Chen Guoquan focused on development and stability and made no reference to political struggle in an account of his speech published Friday in the official Tibet Daily newspaper.

“With economic development at the heart, with ethnic unity as the guarantee, with improving people’s lives as our starting point, we must grasp tightly to development and stability as the two major issues,” Chen said in Thursday’s speech following his appointment.

The region’s outgoing highest-ranking official, Zhang Qingli, made verbal attacks on the exiled Buddhist leader a hallmark of his nearly six years in power, at times calling him a “wolf in monk’s robes” and the “scum of Buddhism.”

In remarks Thursday, Zhang said he would never forget the “resolute struggle with the Dalai clique” and referred to the “resolute, decisive handling” of Tibet’s worst ethnic violence in decades in 2008 during his term in office.

Despite the early change in tone, there is no reason to believe the move will herald any major change in

China’s policies for Tibet, which are set at the highest levels in Beijing.

Still, observers say Chen is an economist who is unlikely to display Zhang’s level of ideological zeal.

“Beijing may want someone in this position who is able to implement party and government policy with less aggression, and who may be less likely to deliberately antagonize the vast majority of Tibetans who remain loyal to the Dalai Lama,” said Mary Beth Markey president of the Washington, D.C.-based International Campaign for Tibet.

Zhang, 60, is being moved to another position that official reports did not identify. No reason was given for the move, although Zhang has served five years in the position, roughly a standard term for provincial officials.

Chen is a longtime party official in the eastern province of Henan who last served as governor of Hebei province surrounding Beijing. Like all of Tibet’s previous party chiefs, Chen is not Tibetan but a member of China’s majority Han ethnic group.

Zhang, a former top official in Xinjiang, another ethnically troubled region, took over as Tibet party secretary in 2006 during a relatively quiet period.

Two years later, deadly anti-government rioting broke out among Tibetans in the capital, Lhasa, spreading quickly to Tibetan areas of western China in the most severe and sustained unrest in decades.

Security forces poured in and a massive crackdown ensued, with China closing Tibet to foreign tourists for a year. Foreign journalists remain barred from Tibet except on rare, tightly scripted government-organized trips.
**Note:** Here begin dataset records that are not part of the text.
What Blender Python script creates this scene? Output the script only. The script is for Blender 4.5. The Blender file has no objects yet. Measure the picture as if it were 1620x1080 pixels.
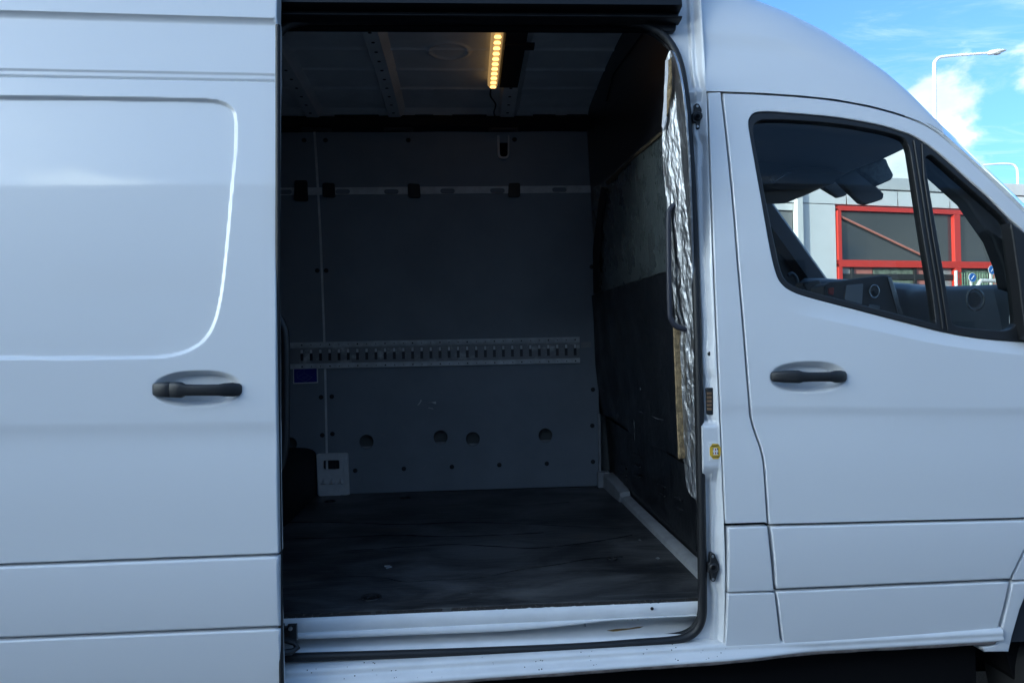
import bpy, math, random
import numpy as np
from mathutils import Vector, Matrix
from mathutils.geometry import delaunay_2d_cdt
random.seed(7); rng = np.random.default_rng(7)
SC = bpy.context.scene; COL = SC.collection

# ------------------------------------------------------------------ camera
FPX = 1170.0; CAM = np.array([0.0, -2.15, 1.45])
def _basis(y, p, r):
    y, p, r = map(math.radians, (y, p, r))
    f = np.array([math.sin(y)*math.cos(p), math.cos(y)*math.cos(p), math.sin(p)])
    rt = np.array([math.cos(y), -math.sin(y), 0.0]); up = np.cross(rt, f)
    return rt*math.cos(r)+up*math.sin(r), -rt*math.sin(r)+up*math.cos(r), f
RT, UP, FW = _basis(3.4, 0.4, -1.15)
cd = bpy.data.cameras.new('camera'); cam = bpy.data.objects.new('camera', cd); COL.objects.link(cam)
cd.sensor_width = 36; cd.lens = 36*FPX/1620; cd.clip_start = 0.05; cd.clip_end = 3000
M = Matrix([[RT[0], UP[0], -FW[0], CAM[0]], [RT[1], UP[1], -FW[1], CAM[1]], [RT[2], UP[2], -FW[2], CAM[2]], [0, 0, 0, 1]])
cam.matrix_world = M; SC.camera = cam

# ------------------------------------------------------------------ sky, sun, exposure
SUN_EL, SUN_AZ = 12.5, 236.0          # azimuth clockwise from +Y: behind the camera, to its left
SC.view_settings.view_transform = 'Standard'; SC.view_settings.look = 'None'
SC.view_settings.gamma = 1; SC.view_settings.use_curve_mapping = False
SC.view_settings.exposure = 1.68
SC.view_settings.use_white_balance = True; SC.view_settings.white_balance_temperature = 6050; SC.view_settings.white_balance_tint = -4
w = bpy.data.worlds.new('World'); SC.world = w; w.use_nodes = True
nt = w.node_tree; N = nt.nodes; L = nt.links; N.clear()
def nd(t, **k):
    n = N.new(t)
    for a, b in k.items():
        if a in n.inputs: n.inputs[a].default_value = b
        else: setattr(n, a, b)
    return n
sky = nd('ShaderNodeTexSky', sky_type='NISHITA', sun_disc=False, sun_elevation=math.radians(SUN_EL), sun_rotation=math.radians(SUN_AZ), air_density=0.6, dust_density=3.5, ozone_density=3.8)
tc = nd('ShaderNodeTexCoord')
sep = nd('ShaderNodeSeparateXYZ'); L.new(tc.outputs['Generated'], sep.inputs[0])
def mth(op, a, b=None, c=None):
    n = N.new('ShaderNodeMath'); n.operation = op
    for i, v in enumerate((a, b, c)):
        if v is None: continue
        if isinstance(v, (int, float)): n.inputs[i].default_value = v
        else: L.new(v, n.inputs[i])
    return n.outputs[0]
def ramp(v, a, b):
    n = N.new('ShaderNodeMapRange'); n.interpolation_type = 'SMOOTHSTEP'
    L.new(v, n.inputs[0]); n.inputs[1].default_value = a; n.inputs[2].default_value = b
    return n.outputs[0]
zc = mth('MAXIMUM', sep.outputs[2], 0.02)
# cumulus: puffy noise on the view direction, banked low above the horizon
mp = nd('ShaderNodeMapping'); L.new(tc.outputs['Generated'], mp.inputs[0]); mp.inputs['Scale'].default_value = (1, 1, 1.7); mp.inputs['Location'].default_value = (0.35, 0.1, 0.0)
n1 = nd('ShaderNodeTexNoise', Scale=5.6, Detail=9.0, Roughness=0.56, Distortion=0.15); L.new(mp.outputs[0], n1.inputs['Vector'])
band = mth('MULTIPLY', ramp(sep.outputs[2], 0.56, 0.20), 0.24)
cum = ramp(mth('ADD', n1.outputs['Fac'], band), 0.675, 0.79)
# cirrus: streaks on a high plane
cx = mth('DIVIDE', sep.outputs[0], zc); cy = mth('DIVIDE', sep.outputs[1], zc)
cmb = nd('ShaderNodeCombineXYZ'); L.new(cx, cmb.inputs[0]); L.new(cy, cmb.inputs[1])
mp2 = nd('ShaderNodeMapping'); L.new(cmb.outputs[0], mp2.inputs[0]); mp2.inputs['Rotation'].default_value = (0, 0, math.radians(28)); mp2.inputs['Scale'].default_value = (0.7, 2.1, 1)
n2 = nd('ShaderNodeTexNoise', Scale=1.1, Detail=9.0, Roughness=0.66, Distortion=1.3); L.new(mp2.outputs[0], n2.inputs['Vector'])
cir = mth('MULTIPLY', ramp(n2.outputs['Fac'], 0.46, 0.78), 0.38)
cov = mth('MAXIMUM', cum, cir)
shade = nd('ShaderNodeTexNoise', Scale=9.0, Detail=5.0); L.new(mp.outputs[0], shade.inputs['Vector'])
cc = nd('ShaderNodeMix', data_type='RGBA'); L.new(ramp(shade.outputs['Fac'], 0.35, 0.65), cc.inputs[0])
cc.inputs[6].default_value = (2.0, 2.15, 2.45, 1); cc.inputs[7].default_value = (3.4, 3.4, 3.45, 1)
mx = nd('ShaderNodeMix', data_type='RGBA'); L.new(cov, mx.inputs[0]); L.new(sky.outputs[0], mx.inputs[6]); 
# clouds nearer the sun are lit through and shine brighter
sd_w = (math.sin(math.radians(SUN_AZ))*math.cos(math.radians(SUN_EL)), math.cos(math.radians(SUN_AZ))*math.cos(math.radians(SUN_EL)), math.sin(math.radians(SUN_EL)))
dp = nd('ShaderNodeVectorMath', operation='DOT_PRODUCT'); L.new(tc.outputs['Generated'], dp.inputs[0]); dp.inputs[1].default_value = sd_w
gain = mth('MULTIPLY_ADD', mth('POWER', mth('MAXIMUM', dp.outputs['Value'], 0.0), 2.0), 3.2, 1.0)
cg = nd('ShaderNodeVectorMath', operation='SCALE'); L.new(cc.outputs[2], cg.inputs[0]); L.new(gain, cg.inputs['Scale'])
L.new(cg.outputs[0], mx.inputs[7])
bg = nd('ShaderNodeBackground', Strength=0.15); L.new(mx.outputs[2], bg.inputs[0])
out = nd('ShaderNodeOutputWorld'); L.new(bg.outputs[0], out.inputs[0])
sl = bpy.data.lights.new('sun', 'SUN'); sl.energy = 2.0; sl.angle = math.radians(0.5); sl.color = (1, 0.93, 0.83)
so = bpy.data.objects.new('sun', sl); COL.objects.link(so)
e, a = math.radians(SUN_EL), math.radians(SUN_AZ)
sd = Vector((math.sin(a)*math.cos(e), math.cos(a)*math.cos(e), math.sin(e)))
so.rotation_euler = sd.to_track_quat('Z', 'Y').to_euler(); so.location = sd*60

# ------------------------------------------------------------------ measuring helpers (where a point seen in the photograph stands in the place)
def ray(x, y): return RT*(x-810)/FPX - UP*(y-540)/FPX + FW
def atY(x, y, Y): d = ray(x, y); return CAM + d*(Y-CAM[1])/d[1]
def atZ(x, y, Z): d = ray(x, y); return CAM + d*(Z-CAM[2])/d[2]
def atX(x, y, X): d = ray(x, y); return CAM + d*(X-CAM[0])/d[0]
def proj(P):
    v = np.asarray(P)-CAM; D = v@FW
    return 810+FPX*(v@RT)/D, 540-FPX*(v@UP)/D
def onS(x, y, S):                     # on the surface y = S(x, z)
    Y = 0.03
    for _ in range(8):
        p = atY(x, y, Y); Y = float(S(np.array([p[0]]), np.array([p[2]]))[0])
    return atY(x, y, Y)
def xz(pts, S): return np.array([onS(p[0], p[1], S)[[0, 2]] for p in pts])
def crom(pts, n=8, closed=False):
    P = [np.array(p, float) for p in pts]; m = len(P); o = []
    for i in range(m if closed else m-1):
        g = (lambda k: P[k % m]) if closed else (lambda k: P[min(max(k, 0), m-1)])
        a, b, c, d = g(i-1), g(i), g(i+1), g(i+2)
        for k in range(n):
            t = k/n
            o.append(0.5*((2*b)+(-a+c)*t+(2*a-5*b+4*c-d)*t*t+(-a+3*b-3*c+d)*t**3))
    if not closed: o.append(P[-1])
    return np.array(o)
def fillet(pts, n=8):                 # polygon whose (x, y, r) corners are rounded
    o = []; m = len(pts)
    for i, p in enumerate(pts):
        P = np.array(p[:2], float); r = p[2] if len(p) > 2 else 0
        if r <= 0: o.append(P); continue
        A = np.array(pts[i-1][:2], float)-P; B = np.array(pts[(i+1) % m][:2], float)-P
        la, lb = np.linalg.norm(A), np.linalg.norm(B); A /= la; B /= lb
        ang = math.acos(max(-1, min(1, A@B))); t = min(r/math.tan(ang/2), la*.49, lb*.49)
        p0, p1 = P+A*t, P+B*t
        for k in range(n+1):
            s = k/n; o.append((1-s)**2*p0+2*s*(1-s)*P+s*s*p1)
    return np.array(o)
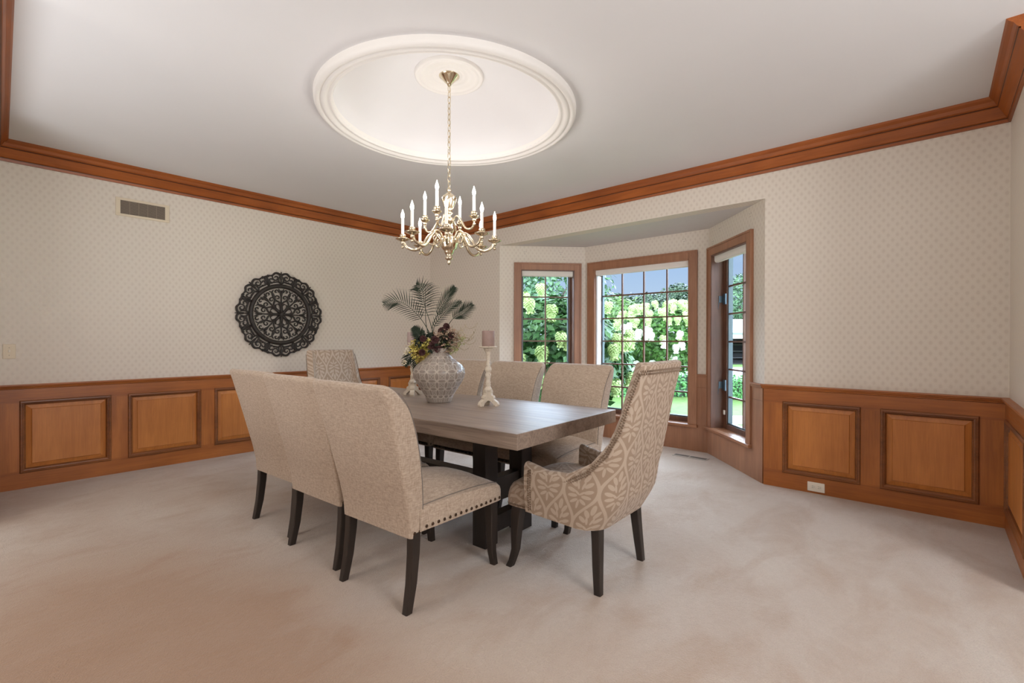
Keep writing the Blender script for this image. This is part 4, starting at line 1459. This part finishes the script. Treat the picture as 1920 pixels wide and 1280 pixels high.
for c, r_ in (((-0.02, 0.07, -.05), 0.026), ((-0.105, 0.075, -.05), 0.022), ((-0.11, -0.02, -.06), 0.022), ((0.055, 0.16, -.03), 0.025), ((0.0, 0.005, -.06), 0.027), ((0.02, 0.13, 0), 0.028), ((-0.045, 0.03, -.05), 0.03), ((0.09, 0.10, -.04), 0.024)):
    rose(c, r_, M['burgundy'])
for c in ((0.03, 0.10), (0.07, 0.06), (0.03, 0.03), (0.10, 0.03), (0.12, 0.09), (0.08, 0.13), (0.0, 0.10), (0.05, 0.0)):
    clump('dried_filler', M['pinkdry'], c, 0.042, 30, 0.018)
for c in ((0.06, 0.03), (0.09, -0.0), (0.12, 0.02), (0.02, 0.05), (0.16, 0.06)):
    clump('sage_filler', M['sage'], c, 0.035, 34, 0.012)
for c in ((0.0, 0.03), (0.04, 0.06), (-0.03, 0.0), (0.06, 0.09), (-0.13, 0.06), (-0.09, 0.09)):
    clump('dark_leaves', M['frond'], c, 0.045, 16, 0.034)
for k in range(16):
    a0 = random.uniform(0.02, 0.10); ex = random.uniform(0.13, 0.27); hz = random.uniform(-0.03, 0.19)
    P_ = [(0.02, 0.0, 0), (a0, hz*0.5+0.05, random.uniform(-.05, .05))]
    x, h = a0, hz*0.5+0.05
    ph = random.uniform(0, 6)
    for j in range(9):
        t = j/8
        P_.append((a0+(ex-a0)*t+0.018*math.cos(ph+j*1.5), (h*(1-t)+hz*t)+0.022*math.sin(ph+j*1.5), random.uniform(-.05, .05)))
    b = MB(); b.tube(bez([A(*p) for p in P_], 4), 0.0014, 4)
    b.build('curly_twig', M['twig'], fa)

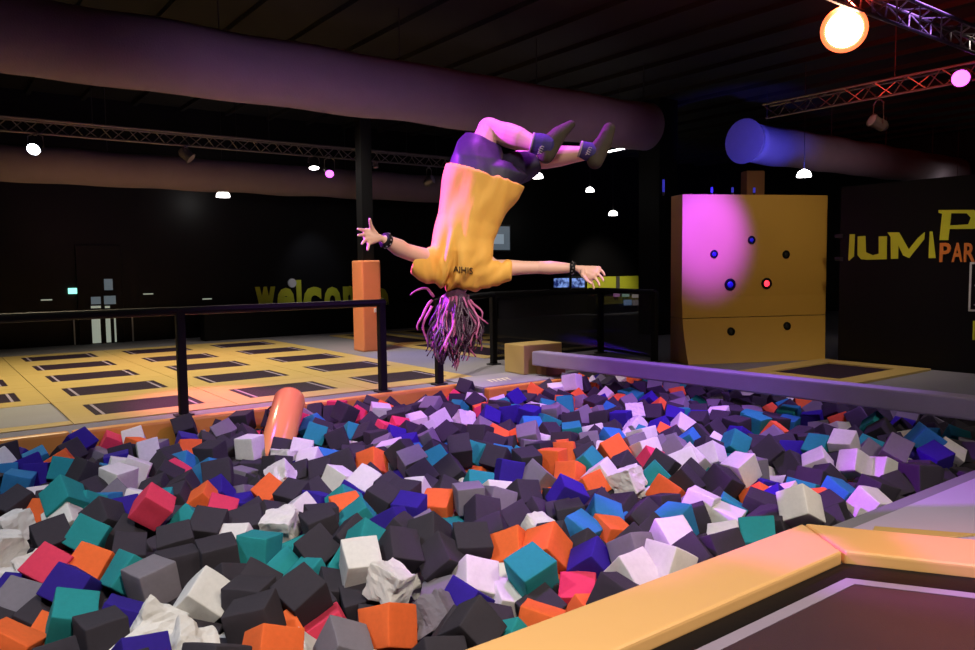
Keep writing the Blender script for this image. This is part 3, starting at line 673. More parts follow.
# shorts
bm = bmesh.new()
add_capsule(bm, at(478, 184, 4.5), at(492, 184, 4.52), .155, .14, 24)
def sl(a, b, ra, rb): add_capsule(bm, a, b, ra, rb, 24)
loft(bm, [((449, 186), (520, 196), 4.5, .135), ((449, 172), (522, 184), 4.5, .14), ((450, 160), (528, 176), 4.52, .14), ((453, 152), (520, 168), 4.54, .12)])
loft(bm, [((449, 172), (504, 178), 4.48, .13), ((451, 156), (503, 162), 4.50, .12), ((458, 141), (503, 152), 4.54, .105), ((465, 132), (501, 146), 4.57, .095)], 28)
loft(bm, [((495, 160), (505, 196), 4.56, .12), ((508, 152), (516, 190), 4.62, .11), ((523, 150), (530, 180), 4.68, .10), ((534, 151), (541, 172), 4.72, .088)], 28)
me = remesh(bm, .009, 5)
me.update(); nrm = [v.normal.copy() for v in me.vertices]
for v, nv in zip(me.vertices, nrm):
    q = v.co-ctr; v.co += nv*(noise.noise(q*9)*.010+math.sin(q.dot(RIGHT)*45+noise.noise(q*5)*4)*.003)
obj('shorts', me, M['shorts'], pt, True)
# socks with dark feet
def sock(ank, cuff_a, cuff_b, heel, ball, toe, rc, rh, rb_, rt__, logo_at):
    bm = bmesh.new()
    add_capsule(bm, heel, ball, rh, rb_, 16); add_capsule(bm, cuff_b, ball, rc*.8, rb_, 16); add_capsule(bm, ball, toe, rb_, rt__, 16); add_capsule(bm, cuff_b, heel, rc*.85, rh, 16)
    me = remesh(bm, .006, 4); o = obj('sock', me, M['foot'], pt, True)
    dc = (cuff_b-cuff_a).normalized(); Lc = (cuff_b-cuff_a).length; bm = bmesh.new(); add_lathe(bm, [(rc*.80, -.036), (rc*.86, -.036), (rc*.94, -.01), (rc*1.0, Lc*.5), (rc*.98, Lc), (rc*.86, Lc+.03), (rc*.5, Lc+.045)], orient(cuff_a, dc), 28); me = remesh(bm, .005, 2)
    o2 = obj('cuff', me, M['cuff'], o, True)
    d = (cuff_b-cuff_a).normalized(); bm = bmesh.new(); add_lathe(bm, [(rc*.86, -.006), (rc*.90, -.003), (rc*.90, .003), (rc*.86, .006)], orient(cuff_a-d*.036, d), 24); obj('cuff_band', bm, M['logo'], o, True)
    bm = bmesh.new()
    for i_ in range(4):
        p0 = logo_at+UP*(.018-.012*i_)-RIGHT*.005*i_; add_path(bm, [p0-RIGHT*.012-UP*.004, p0+UP*.004, p0+RIGHT*.012-UP*.002], .0028, 5)
    obj('logo', bm, M['logo'], o)
sock(None, at(538, 144, 4.45), at(546, 146, 4.45), at(546, 155, 4.45), at(559, 134, 4.48), at(571, 124.5, 4.50), .064, .050, .046, .026, at(542, 150, 4.372))
sock(None, at(586, 151, 4.56), at(593, 153, 4.56), at(595, 161, 4.55), at(604, 142, 4.55), at(609, 129, 4.55), .056, .048, .048, .038, at(590, 151, 4.488))
# wristbands
for (w, e, rr) in (('wrl', 'ell', .040), ('wrr', 'elr', .034)):
    d = (J[w]-J[e]).normalized(); bm = bmesh.new()
    add_lathe(bm, [(rr*.93, -.016), (rr, -.012), (rr*1.04, 0), (rr, .012), (rr*.93, .016)], orient(J[w], d), 24)
    o = obj('wristband', bm, M['black'], pt, True)
    bm = bmesh.new()
    for k_ in range(12):
        a_ = k_*math.pi/6; q = orient(J[w], d) @ Vector((rr*1.04*math.cos(a_), rr*1.04*math.sin(a_), .004*(-1)**k_))
        bmesh.ops.create_icosphere(bm, subdivisions=1, radius=.0055, matrix=Matrix.Translation(q))
    obj('bead', bm, M['steel'], o)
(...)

As well as his attacks on the Dalai Lama, Zhang was known for enthusiastically enforcing restrictions on Buddhist religious practice and contacts with overseas groups.

Beijing considers Chinese sovereignty over Tibet unquestionable and inviolable. It says Tibet has been its territory for centuries, although many Tibetans say they were essentially an independent nation until Communist forces invaded in 1950. The Dalai Lama fled into exile in India following an abortive uprising against Chinese rule in 1959.

The 76-year-old spiritual leader recently shifted his political responsibilities to the prime minister of the self-proclaimed Tibetan government-in-exile, Lobsang Sangay, a 43-year-old Harvard legal scholar who grew up a refugee.